The book is a thoughtful collaboration between Japanese heterodox economists of the Japan Society of Political Economy (JSPE) and non-Japanese scholars. It provides a unique immersion in different, sophisticated approaches to political economy and to the crisis. The book illustrates with the understanding of Marx's crisis theory and how it can serve as a powerful framework for analyzing the contemporary sub-prime world crisis. The book explains the subprime loan crisis as a crisis in a specific phase of the capitalist world system and concludes that it is a structural one which destroys the existing capital accumulation regime. It pays attention to structural changes and to how these changes beget profound and controversial consequences.

The result is a must-read - one which truly contributes to the resurgence of radical analyses of the political economy, free from the market optimism of the main-stream economics.

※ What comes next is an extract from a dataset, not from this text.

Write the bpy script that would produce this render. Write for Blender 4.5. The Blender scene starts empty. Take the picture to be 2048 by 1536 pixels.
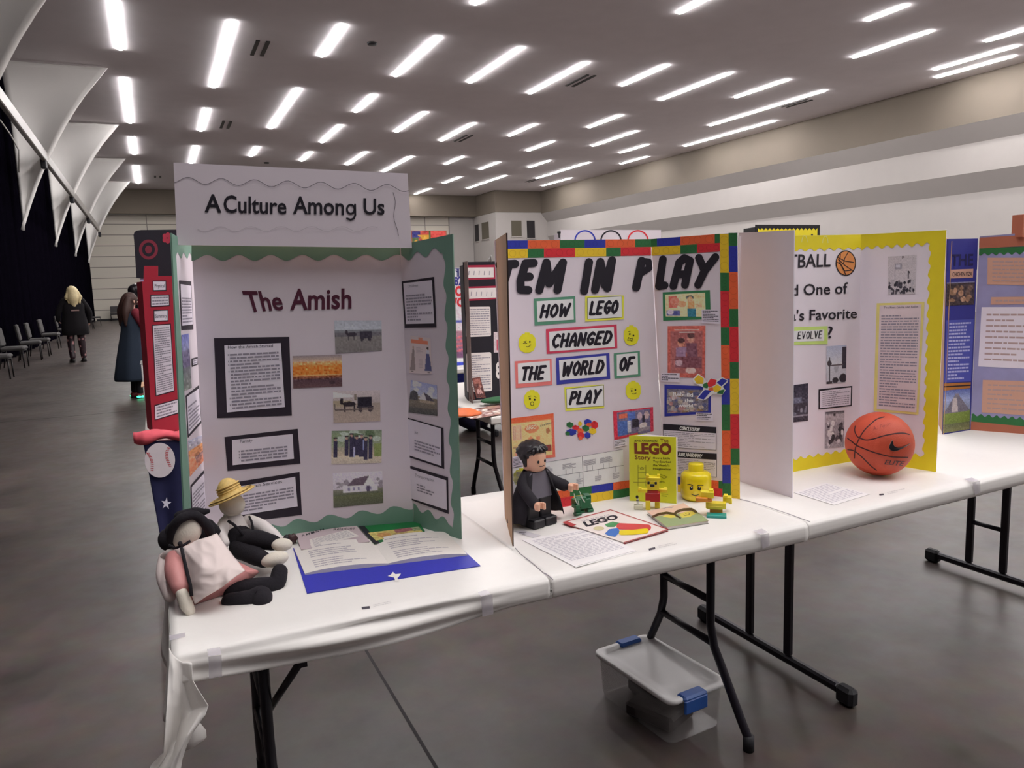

Kiichiro Yagi is Vice President and Professor in Economics at Setsunan University, Japan. He was educated in the University of Tokyo and Nagoya University. He received his Ph. D. from Kyoto University. He taught political economy and history of economics at Kyoto University for a quarter of century. Since the mid of nineteen-nineties he made efforts to integrate the ideas of evolutionary and institutional economics with classical political economy including Marxian economics. He is Chief Representative of the JSPE. Nobuharu Yokokawa is Professor of Economics at Musashi University, Tokyo Japan. He was educated at Shiga University (BA), the University of Tokyo (MSc) and Cambridge University (PhD). His publications include Value, Employment and Crisis (in Japanese, Shakai Hyouron Sya). He had co-edited Capitalism in Evolution (Edward Elgar), Industrialization of China and India and its Impact on World Economy (Routledge, forthcoming). Since 2007 he has been editor of the Uno Theory Newsletter. He is chairman of the JSPE Committee for International Communication and Exchange Shinjiro Hagiwara is Professor of Economics at Yokohama National University, Japan. He was educated at Fukushima University and at the University of Tokyo. His publications include US Multinationals in the World Economy (Ohtsuki 2005 in Japanese) and The Rise and Demise of the Keynesian Coalition (Yuhikaku 1996 in Japanese). He is a member of the executive board of the JSPE. Gary Dymski is Chair in Applied Economics at the Leeds University Business School, University of Leeds, and is on leave as Professor of Economics at the University of California, Riverside. He received his BA in urban studies from the University of Pennsylvania, graduating Phi Beta Kappa in 1975. He received a doctorate in economics from the University of Massachusetts, Amherst in 1987. He has published books, articles, chapters, and studies on banking, financial fragility, urban development, credit-market discrimination, the Latin American and Asian financial crises, exploitation, housing finance, the subprime lending crisis, financial regulation, the Eurozone crisis, and economic policy. He is an academic adviser of the JSPE.